[start of ENTRIES PROVIDED]

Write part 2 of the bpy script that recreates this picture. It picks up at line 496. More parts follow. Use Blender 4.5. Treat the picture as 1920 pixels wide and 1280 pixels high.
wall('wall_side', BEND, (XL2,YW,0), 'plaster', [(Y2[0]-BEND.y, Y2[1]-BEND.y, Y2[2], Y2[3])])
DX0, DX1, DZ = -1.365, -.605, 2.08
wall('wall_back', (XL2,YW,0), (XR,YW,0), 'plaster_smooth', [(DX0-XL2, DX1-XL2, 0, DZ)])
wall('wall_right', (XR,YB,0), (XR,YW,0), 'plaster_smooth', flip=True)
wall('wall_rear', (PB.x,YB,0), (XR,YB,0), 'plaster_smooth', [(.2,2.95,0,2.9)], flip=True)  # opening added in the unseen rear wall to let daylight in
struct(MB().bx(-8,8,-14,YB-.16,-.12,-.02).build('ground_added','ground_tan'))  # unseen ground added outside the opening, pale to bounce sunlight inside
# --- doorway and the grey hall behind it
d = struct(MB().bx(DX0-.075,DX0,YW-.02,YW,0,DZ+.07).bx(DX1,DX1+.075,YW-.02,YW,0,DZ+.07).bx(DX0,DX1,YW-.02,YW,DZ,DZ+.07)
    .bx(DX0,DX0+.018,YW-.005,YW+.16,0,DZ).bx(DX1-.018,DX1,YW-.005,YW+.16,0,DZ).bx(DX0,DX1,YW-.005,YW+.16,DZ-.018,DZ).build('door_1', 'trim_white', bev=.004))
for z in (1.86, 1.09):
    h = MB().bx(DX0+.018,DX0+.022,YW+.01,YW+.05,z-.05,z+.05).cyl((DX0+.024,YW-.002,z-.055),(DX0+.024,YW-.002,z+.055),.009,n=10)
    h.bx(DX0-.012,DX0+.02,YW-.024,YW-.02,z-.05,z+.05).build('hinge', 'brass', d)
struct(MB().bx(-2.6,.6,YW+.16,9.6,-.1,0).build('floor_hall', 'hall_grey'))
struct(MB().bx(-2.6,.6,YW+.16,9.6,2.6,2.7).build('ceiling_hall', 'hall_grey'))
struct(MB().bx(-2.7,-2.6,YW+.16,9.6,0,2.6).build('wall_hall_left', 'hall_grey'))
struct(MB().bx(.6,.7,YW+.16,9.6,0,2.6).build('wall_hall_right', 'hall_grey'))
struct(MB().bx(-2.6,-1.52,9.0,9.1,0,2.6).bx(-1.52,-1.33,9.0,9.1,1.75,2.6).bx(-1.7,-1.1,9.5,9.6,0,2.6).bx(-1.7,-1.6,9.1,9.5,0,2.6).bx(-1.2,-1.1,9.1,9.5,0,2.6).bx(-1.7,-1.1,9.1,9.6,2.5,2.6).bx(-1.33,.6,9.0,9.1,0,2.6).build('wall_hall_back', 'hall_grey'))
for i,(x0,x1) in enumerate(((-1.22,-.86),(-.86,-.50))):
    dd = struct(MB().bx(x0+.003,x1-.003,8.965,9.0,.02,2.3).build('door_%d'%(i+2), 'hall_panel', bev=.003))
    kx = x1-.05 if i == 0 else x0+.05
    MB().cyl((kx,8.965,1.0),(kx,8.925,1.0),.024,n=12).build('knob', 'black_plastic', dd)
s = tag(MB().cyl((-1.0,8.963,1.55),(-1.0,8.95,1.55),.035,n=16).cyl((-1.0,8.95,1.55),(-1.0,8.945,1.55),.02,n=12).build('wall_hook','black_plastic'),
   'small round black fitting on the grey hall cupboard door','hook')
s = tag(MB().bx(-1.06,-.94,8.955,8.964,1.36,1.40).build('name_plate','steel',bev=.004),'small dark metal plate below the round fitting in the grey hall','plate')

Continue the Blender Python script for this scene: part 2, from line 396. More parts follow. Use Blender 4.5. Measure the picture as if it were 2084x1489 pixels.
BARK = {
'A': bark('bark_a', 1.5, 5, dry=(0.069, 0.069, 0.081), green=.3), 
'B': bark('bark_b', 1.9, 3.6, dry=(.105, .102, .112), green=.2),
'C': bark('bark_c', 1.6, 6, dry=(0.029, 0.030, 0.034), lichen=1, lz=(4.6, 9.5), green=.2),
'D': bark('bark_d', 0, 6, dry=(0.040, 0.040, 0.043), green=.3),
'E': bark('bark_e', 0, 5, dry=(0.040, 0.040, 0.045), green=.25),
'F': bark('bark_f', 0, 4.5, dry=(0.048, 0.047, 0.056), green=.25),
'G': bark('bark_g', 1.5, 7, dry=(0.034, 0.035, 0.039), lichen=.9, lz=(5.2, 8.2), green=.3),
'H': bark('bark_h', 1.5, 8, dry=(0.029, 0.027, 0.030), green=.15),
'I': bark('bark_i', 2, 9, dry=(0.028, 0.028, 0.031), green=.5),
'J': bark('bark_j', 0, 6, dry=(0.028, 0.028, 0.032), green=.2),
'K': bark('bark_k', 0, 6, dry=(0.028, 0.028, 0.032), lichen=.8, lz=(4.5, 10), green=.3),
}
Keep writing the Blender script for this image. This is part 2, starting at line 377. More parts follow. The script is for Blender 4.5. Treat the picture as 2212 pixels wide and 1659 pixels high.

[end of ENTRIES PROVIDED]

- WHAT THE TASK ASKS -
Extract the complete listing above, reproducing each line exactly.

- WRITTEN RESPONSE -
Write part 2 of the bpy script that recreates this picture. It picks up at line 496. More parts follow. Use Blender 4.5. Treat the picture as 1920 pixels wide and 1280 pixels high.
wall('wall_side', BEND, (XL2,YW,0), 'plaster', [(Y2[0]-BEND.y, Y2[1]-BEND.y, Y2[2], Y2[3])])
DX0, DX1, DZ = -1.365, -.605, 2.08
wall('wall_back', (XL2,YW,0), (XR,YW,0), 'plaster_smooth', [(DX0-XL2, DX1-XL2, 0, DZ)])
wall('wall_right', (XR,YB,0), (XR,YW,0), 'plaster_smooth', flip=True)
wall('wall_rear', (PB.x,YB,0), (XR,YB,0), 'plaster_smooth', [(.2,2.95,0,2.9)], flip=True)  # opening added in the unseen rear wall to let daylight in
struct(MB().bx(-8,8,-14,YB-.16,-.12,-.02).build('ground_added','ground_tan'))  # unseen ground added outside the opening, pale to bounce sunlight inside
# --- doorway and the grey hall behind it
d = struct(MB().bx(DX0-.075,DX0,YW-.02,YW,0,DZ+.07).bx(DX1,DX1+.075,YW-.02,YW,0,DZ+.07).bx(DX0,DX1,YW-.02,YW,DZ,DZ+.07)
    .bx(DX0,DX0+.018,YW-.005,YW+.16,0,DZ).bx(DX1-.018,DX1,YW-.005,YW+.16,0,DZ).bx(DX0,DX1,YW-.005,YW+.16,DZ-.018,DZ).build('door_1', 'trim_white', bev=.004))
for z in (1.86, 1.09):
    h = MB().bx(DX0+.018,DX0+.022,YW+.01,YW+.05,z-.05,z+.05).cyl((DX0+.024,YW-.002,z-.055),(DX0+.024,YW-.002,z+.055),.009,n=10)
    h.bx(DX0-.012,DX0+.02,YW-.024,YW-.02,z-.05,z+.05).build('hinge', 'brass', d)
struct(MB().bx(-2.6,.6,YW+.16,9.6,-.1,0).build('floor_hall', 'hall_grey'))
struct(MB().bx(-2.6,.6,YW+.16,9.6,2.6,2.7).build('ceiling_hall', 'hall_grey'))
struct(MB().bx(-2.7,-2.6,YW+.16,9.6,0,2.6).build('wall_hall_left', 'hall_grey'))
struct(MB().bx(.6,.7,YW+.16,9.6,0,2.6).build('wall_hall_right', 'hall_grey'))
struct(MB().bx(-2.6,-1.52,9.0,9.1,0,2.6).bx(-1.52,-1.33,9.0,9.1,1.75,2.6).bx(-1.7,-1.1,9.5,9.6,0,2.6).bx(-1.7,-1.6,9.1,9.5,0,2.6).bx(-1.2,-1.1,9.1,9.5,0,2.6).bx(-1.7,-1.1,9.1,9.6,2.5,2.6).bx(-1.33,.6,9.0,9.1,0,2.6).build('wall_hall_back', 'hall_grey'))
for i,(x0,x1) in enumerate(((-1.22,-.86),(-.86,-.50))):
    dd = struct(MB().bx(x0+.003,x1-.003,8.965,9.0,.02,2.3).build('door_%d'%(i+2), 'hall_panel', bev=.003))
    kx = x1-.05 if i == 0 else x0+.05
    MB().cyl((kx,8.965,1.0),(kx,8.925,1.0),.024,n=12).build('knob', 'black_plastic', dd)
s = tag(MB().cyl((-1.0,8.963,1.55),(-1.0,8.95,1.55),.035,n=16).cyl((-1.0,8.95,1.55),(-1.0,8.945,1.55),.02,n=12).build('wall_hook','black_plastic'),
   'small round black fitting on the grey hall cupboard door','hook')
s = tag(MB().bx(-1.06,-.94,8.955,8.964,1.36,1.40).build('name_plate','steel',bev=.004),'small dark metal plate below the round fitting in the grey hall','plate')

Continue the Blender Python script for this scene: part 2, from line 396. More parts follow. Use Blender 4.5. Measure the picture as if it were 2084x1489 pixels.
BARK = {
'A': bark('bark_a', 1.5, 5, dry=(0.069, 0.069, 0.081), green=.3), 
'B': bark('bark_b', 1.9, 3.6, dry=(.105, .102, .112), green=.2),
'C': bark('bark_c', 1.6, 6, dry=(0.029, 0.030, 0.034), lichen=1, lz=(4.6, 9.5), green=.2),
'D': bark('bark_d', 0, 6, dry=(0.040, 0.040, 0.043), green=.3),
'E': bark('bark_e', 0, 5, dry=(0.040, 0.040, 0.045), green=.25),
'F': bark('bark_f', 0, 4.5, dry=(0.048, 0.047, 0.056), green=.25),
'G': bark('bark_g', 1.5, 7, dry=(0.034, 0.035, 0.039), lichen=.9, lz=(5.2, 8.2), green=.3),
'H': bark('bark_h', 1.5, 8, dry=(0.029, 0.027, 0.030), green=.15),
'I': bark('bark_i', 2, 9, dry=(0.028, 0.028, 0.031), green=.5),
'J': bark('bark_j', 0, 6, dry=(0.028, 0.028, 0.032), green=.2),
'K': bark('bark_k', 0, 6, dry=(0.028, 0.028, 0.032), lichen=.8, lz=(4.5, 10), green=.3),
}
Keep writing the Blender script for this image. This is part 2, starting at line 377. More parts follow. The script is for Blender 4.5. Treat the picture as 2212 pixels wide and 1659 pixels high.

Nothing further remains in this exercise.